Dans ce roman Capucine explique l’emprise, les questionnements, le fait de ne pas être à l’aise avec la notion de viol. « Elsa, le consentement, ce n’est pas juste le fait d’accepter. Il faut le vouloir aussi. »
« L’idée d’abus sexuel me vient petit à petit, comme on s’endort. Il n’y a ni déclic, ni révélation, mais un lent apprivoisement. Ce n’est ni douloureux, ni écrasant. Juste un mot énorme, avec lequel je dois me familiariser. Même si je ne sais pas encore si ça s’applique vraiment à mon histoire, je suis déjà prête, non pas à le dire, mais à le croire. J’attends de savoir. »
Elsa si jeune nous conte son histoire mais aussi le portrait de milliers de femmes qui se reconnaitront dans son récit. Un livre intelligent, parfois brutal, pour une génération qui pensait pouvoir échapper aux violences faites aux femmes. L’histoire qu’on aurait aimé lire à la sortie de l’adolescence et qu’il faudrait offrir à nos amies, à nos amis, à nos sœurs, à nos frères, à nos parents.

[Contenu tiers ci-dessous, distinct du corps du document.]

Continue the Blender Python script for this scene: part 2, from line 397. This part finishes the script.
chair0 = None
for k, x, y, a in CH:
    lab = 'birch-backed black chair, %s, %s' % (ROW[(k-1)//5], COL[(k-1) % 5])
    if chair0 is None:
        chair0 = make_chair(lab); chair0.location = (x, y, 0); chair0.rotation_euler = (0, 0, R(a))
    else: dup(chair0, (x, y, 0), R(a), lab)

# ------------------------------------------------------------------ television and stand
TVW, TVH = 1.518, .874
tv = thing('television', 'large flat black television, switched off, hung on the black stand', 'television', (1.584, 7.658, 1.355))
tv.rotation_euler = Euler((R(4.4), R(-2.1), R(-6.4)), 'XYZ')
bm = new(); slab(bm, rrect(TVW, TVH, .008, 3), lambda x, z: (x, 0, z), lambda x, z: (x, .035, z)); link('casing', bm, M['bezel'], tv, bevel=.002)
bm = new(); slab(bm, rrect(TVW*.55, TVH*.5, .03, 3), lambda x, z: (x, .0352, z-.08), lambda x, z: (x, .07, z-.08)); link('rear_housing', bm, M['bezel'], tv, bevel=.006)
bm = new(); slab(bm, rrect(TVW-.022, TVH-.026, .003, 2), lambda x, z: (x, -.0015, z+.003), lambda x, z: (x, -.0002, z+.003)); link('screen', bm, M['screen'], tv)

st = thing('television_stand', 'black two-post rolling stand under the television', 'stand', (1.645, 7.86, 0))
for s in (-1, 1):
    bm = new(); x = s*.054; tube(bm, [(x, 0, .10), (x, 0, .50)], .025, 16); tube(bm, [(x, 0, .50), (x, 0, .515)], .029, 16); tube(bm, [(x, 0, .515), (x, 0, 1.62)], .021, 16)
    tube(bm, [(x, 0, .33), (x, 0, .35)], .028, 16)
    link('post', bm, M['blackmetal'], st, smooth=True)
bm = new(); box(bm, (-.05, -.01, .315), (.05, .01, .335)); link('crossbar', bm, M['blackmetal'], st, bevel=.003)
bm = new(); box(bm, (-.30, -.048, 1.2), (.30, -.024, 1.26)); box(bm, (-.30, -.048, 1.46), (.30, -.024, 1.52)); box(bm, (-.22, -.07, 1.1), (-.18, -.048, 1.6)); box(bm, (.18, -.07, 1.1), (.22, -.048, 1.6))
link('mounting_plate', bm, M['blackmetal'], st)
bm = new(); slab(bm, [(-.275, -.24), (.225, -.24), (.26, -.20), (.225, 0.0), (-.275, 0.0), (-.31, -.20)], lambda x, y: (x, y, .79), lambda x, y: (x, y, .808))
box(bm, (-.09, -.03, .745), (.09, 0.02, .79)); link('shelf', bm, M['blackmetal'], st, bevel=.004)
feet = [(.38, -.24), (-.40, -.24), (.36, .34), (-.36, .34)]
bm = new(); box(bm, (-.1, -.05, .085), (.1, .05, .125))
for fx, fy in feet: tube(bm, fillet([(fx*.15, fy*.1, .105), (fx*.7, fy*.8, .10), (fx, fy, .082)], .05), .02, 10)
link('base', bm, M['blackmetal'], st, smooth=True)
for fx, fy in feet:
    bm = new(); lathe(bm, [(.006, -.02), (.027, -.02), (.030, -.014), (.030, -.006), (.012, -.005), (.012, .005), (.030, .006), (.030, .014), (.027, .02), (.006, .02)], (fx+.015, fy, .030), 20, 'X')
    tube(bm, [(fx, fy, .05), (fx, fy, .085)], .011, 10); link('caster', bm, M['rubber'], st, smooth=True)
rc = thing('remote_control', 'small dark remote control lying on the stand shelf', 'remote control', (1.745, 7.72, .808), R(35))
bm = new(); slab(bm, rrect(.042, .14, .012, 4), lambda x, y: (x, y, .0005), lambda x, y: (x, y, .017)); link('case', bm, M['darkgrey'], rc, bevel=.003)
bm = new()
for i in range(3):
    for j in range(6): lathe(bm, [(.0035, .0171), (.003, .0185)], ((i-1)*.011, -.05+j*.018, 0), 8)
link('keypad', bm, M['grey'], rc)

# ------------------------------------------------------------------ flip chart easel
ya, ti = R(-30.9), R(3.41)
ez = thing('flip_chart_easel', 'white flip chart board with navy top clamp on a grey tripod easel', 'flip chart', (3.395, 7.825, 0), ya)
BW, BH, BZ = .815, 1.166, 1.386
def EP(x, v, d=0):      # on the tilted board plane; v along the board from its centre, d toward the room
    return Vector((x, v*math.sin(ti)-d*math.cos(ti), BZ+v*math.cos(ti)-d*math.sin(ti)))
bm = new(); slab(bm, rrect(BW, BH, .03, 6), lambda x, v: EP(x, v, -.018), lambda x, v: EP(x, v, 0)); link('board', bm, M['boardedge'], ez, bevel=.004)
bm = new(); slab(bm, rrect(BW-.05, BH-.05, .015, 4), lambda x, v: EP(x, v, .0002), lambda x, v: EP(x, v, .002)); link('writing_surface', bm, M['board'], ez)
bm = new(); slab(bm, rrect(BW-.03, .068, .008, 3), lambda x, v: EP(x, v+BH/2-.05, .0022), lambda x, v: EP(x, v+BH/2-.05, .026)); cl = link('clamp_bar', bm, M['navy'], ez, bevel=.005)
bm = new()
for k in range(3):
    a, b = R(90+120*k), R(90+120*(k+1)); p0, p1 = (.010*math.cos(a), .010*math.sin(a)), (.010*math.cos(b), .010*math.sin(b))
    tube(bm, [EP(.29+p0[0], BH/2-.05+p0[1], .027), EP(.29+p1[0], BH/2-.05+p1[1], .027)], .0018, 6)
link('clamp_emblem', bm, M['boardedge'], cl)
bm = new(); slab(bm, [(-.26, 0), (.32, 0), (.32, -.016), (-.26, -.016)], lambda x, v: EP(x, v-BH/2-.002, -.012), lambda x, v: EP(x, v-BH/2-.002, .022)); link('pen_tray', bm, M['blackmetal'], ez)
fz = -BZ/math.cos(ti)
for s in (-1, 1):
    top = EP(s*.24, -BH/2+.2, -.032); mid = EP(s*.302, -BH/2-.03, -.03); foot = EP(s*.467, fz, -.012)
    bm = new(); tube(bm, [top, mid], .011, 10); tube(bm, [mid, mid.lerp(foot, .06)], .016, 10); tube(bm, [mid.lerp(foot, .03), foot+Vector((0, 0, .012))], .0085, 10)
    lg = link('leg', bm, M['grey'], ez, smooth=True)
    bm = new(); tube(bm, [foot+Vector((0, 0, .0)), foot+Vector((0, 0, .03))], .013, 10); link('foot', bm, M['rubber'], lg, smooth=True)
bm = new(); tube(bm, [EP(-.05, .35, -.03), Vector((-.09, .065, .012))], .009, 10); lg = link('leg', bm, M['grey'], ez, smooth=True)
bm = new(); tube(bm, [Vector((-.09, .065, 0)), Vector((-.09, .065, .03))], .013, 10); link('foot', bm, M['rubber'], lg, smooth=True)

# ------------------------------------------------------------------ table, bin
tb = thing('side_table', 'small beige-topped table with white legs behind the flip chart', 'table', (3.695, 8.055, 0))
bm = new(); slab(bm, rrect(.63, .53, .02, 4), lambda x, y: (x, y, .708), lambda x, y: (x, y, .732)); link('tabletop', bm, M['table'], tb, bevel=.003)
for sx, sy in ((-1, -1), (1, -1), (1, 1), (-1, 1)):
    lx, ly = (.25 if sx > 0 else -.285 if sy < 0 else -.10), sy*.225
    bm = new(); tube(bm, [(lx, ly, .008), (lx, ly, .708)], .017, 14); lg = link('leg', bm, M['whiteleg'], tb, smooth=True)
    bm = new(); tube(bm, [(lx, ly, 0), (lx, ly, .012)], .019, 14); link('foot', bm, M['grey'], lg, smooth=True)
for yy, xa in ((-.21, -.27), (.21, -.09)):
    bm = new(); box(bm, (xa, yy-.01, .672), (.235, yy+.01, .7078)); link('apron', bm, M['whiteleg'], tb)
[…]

Le viol ne se passe pas toujours dans les ruelles sombres, le soir. Ce n’est pas toujours violent. Parfois c’est insidieux. Des fois il y a du chantage. Quelque fois il peut y avoir des coups. Mais souvent c’est du viol.
Parce qu’il faut en parler, le formuler ou même l’écrire si on n’arrive pas à le dire.
Ne vous taisez plus!
Ne.
Vous.
Taisez.
Plus!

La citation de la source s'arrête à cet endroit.